I've been on the road for two weeks...
3 eggs
1 cup coconut milk (instead of buttermilk)
long squirt of honey
1-3/4 cup (gluten-free) flour
1-1/2 cup brown sugar
3/4 cup cocoa
2 tsp baking soda
dash of salt
The recipe calls for a cup of coffee, which provides most of the cake's flavor, but I didn't have time for it, and the end result was bland but happily devoured with a Dagoba Lavender bar. Despite my precautions, the allergic friend had migraines for the rest of my stay in Seattle and is maybe still having them.
My only other (not quite) cookie experience before leaving the rainy city was a delicious cone of bourgeois cookies and cream ice cream from Molly Moon's -- peppermint ice cream with Girl Scout thin mint cookies -- mmm!

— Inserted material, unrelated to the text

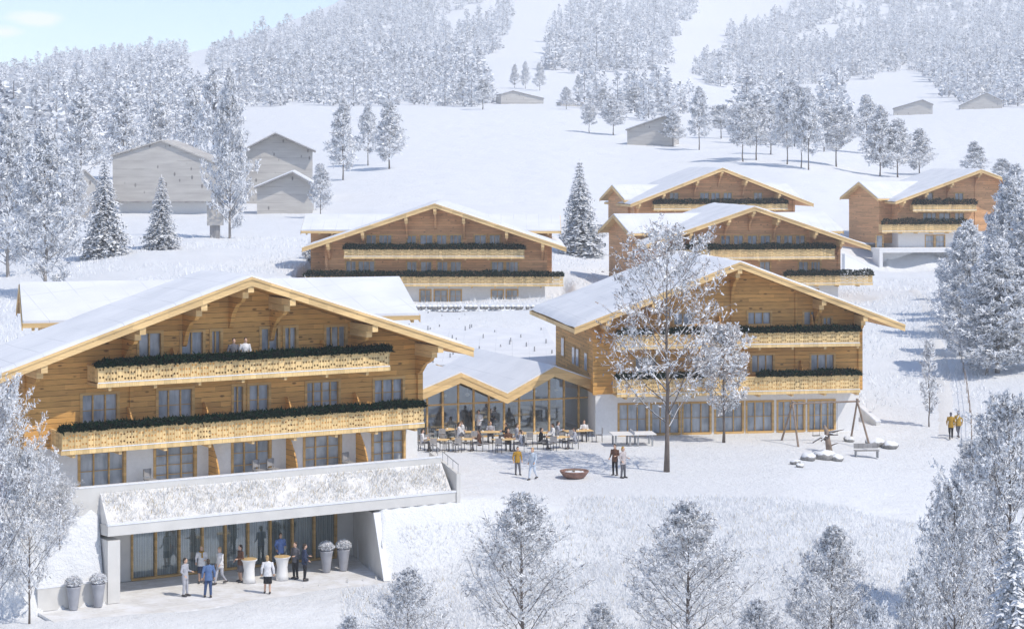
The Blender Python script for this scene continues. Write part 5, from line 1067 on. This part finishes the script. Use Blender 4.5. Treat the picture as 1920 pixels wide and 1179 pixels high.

Then I headed south to San Francisco, where I set up a mobile cookie unit, carrying all the ingredients for the Chocolate Salty Oat knock-offs around with me in my backpack (except the eggs and butter which I left in the knowing hands of Providence to make available to me). I made them three times, first for friends at UCSF, then for a dinner party in Berkeley and last for my family in Sonoma on the night before Thanksgiving, when we celebrate Hanukkah (we also got a mint chocolate chip and oreo cookie ice cream cake from Baskin Robbins decorated with a menorah). The only change worth noting was in the batch for my family, I used a Trader Joe's Pound Plus dark chocolate bar chopped into chunks instead of chips. The next day, my cousins chatted me up about the idea to start a cookie business, maybe out of a truck in New York -- I tried to explain to them that the secret ingredient to any successful cookie venture is Stewart's charm and good looks.
I brought the mobile cookie unit with me on the plane to Arizona, smuggling the 4 oz. bottle of vanilla in my back pocket through the security check. They searched my backpack, feeling my flour for anything I might have hidden in there but without opening my Quaker Oats tube, where I hid my chips and baking powder. I was nervous and talked a mile a minute about how a friend and I are looking for a space to open a bakery in New York. Nothing was confiscated.
My family had many opinions on how to improve the recipe, some methodological, others about ingredients and proportions. On Sunday in Flagstaff, where I am now, I made the recipe again with an extra 1/4 cup of butter. They came out better but still too crumbly. Next, I'm going to try replacing coconut flakes with coconut milk and/or try using melted chocolate instead of cocoa powder.